Leider ist es so, dass es keinen Ansatz gibt, der über alle Anwendungen hinweg genutzt werden könnte. Zwar gibt es etliche Systeme, mit denen sich Kerberos oder X.509-Zertifikate nutzen lassen, die Möglichkeiten, eine durchgängige Sicherheitsinfrastruktur zu realisieren, sind jedoch selbst beim Einsatz von Standard-Anwendungen noch sehr begrenzt. Zudem spielt X.509 seine Stärken eher ausserhalb von Unternehmen aus, während firmenintern eher Kerberos der bevorzugte Mechanismus ist. Dennoch muss das Ziel sein, diese Verfahren zu nutzen, um ein wirkliches Single-Sign-On zu realisieren, bei dem Benutzer zentral verwaltet und deren Daten mit Provisioning-Technologien verteilt oder mit Federation-Ansätzen gemeinsam genutzt werden. Neue Anwendungen sollten daher zumindest einen der Standards Kerberos oder X.509v3 unterstützen. Bis man so weit ist, werden aber noch einige Jahre ins Land ziehen. Die weiter oben erwähnten SSO-Verfahren sind eher als Übergangslösung zu sehen. Da sie aber auch mittelfristig noch erforderlich sein werden, selbst wenn ein Unternehmen konsequent auf «echtes» Single- Sign-On via Kerberos, X.509 und Identity Federation setzt, wird man nicht umhin kommen, als Zwischenschritt mit einfacheren Single-Sign-On-Ansätzen zu arbeiten.


Welches SSO für wen?

Somit stellt sich natürlich auch die Frage, welches Verfahren für wen am besten geeignet ist. Web Access Management stellt dabei ohnehin einen Sonderfall dar. Ansonsten spricht viel dafür, entweder mit einer Smartcard-Infrastruktur und ergänzenden clientbasierenden SSO-Lösungen oder mit server­basierenden Verfahren – am besten in Verbindung mit zusätzlichen Mechanismen für die starke
Authentifizierung – zu arbeiten.
Der Aufwand für den Aufbau einer Smartcard-Infrastruktur ist dabei allerdings deutlich höher als die Einführung der auf Passlogix- oder ActivIdentity-Technologie basierenden Systeme. Smartcard-basierende Ansätze haben den Vorteil, dass man diese gleichzeitig für eine direkte Authentifizierung an allen Anwendungen auf X.509-Basis einsetzen kann.
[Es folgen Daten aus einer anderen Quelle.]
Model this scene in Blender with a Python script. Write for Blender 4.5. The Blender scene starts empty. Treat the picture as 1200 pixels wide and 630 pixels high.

Kleinere Unternehmen sind dagegen besser mit einfachen Client-Lösungen bedient, die beispielsweise USB-Tokens nutzen, da der Implementierungsaufwand hier deutlich geringer ist. Aus Gründen der Sicherheit und um den Anwendern den Umgang mit der Authentifizierung zu erleichtern, sollte man aber die Evaluation einer Single-Sign-On-Lösung auf jeden Fall ins Auge fassen. Die verfügbaren Technologien sind heute in der Praxis nutzbar und bringen deutliche Vorteile.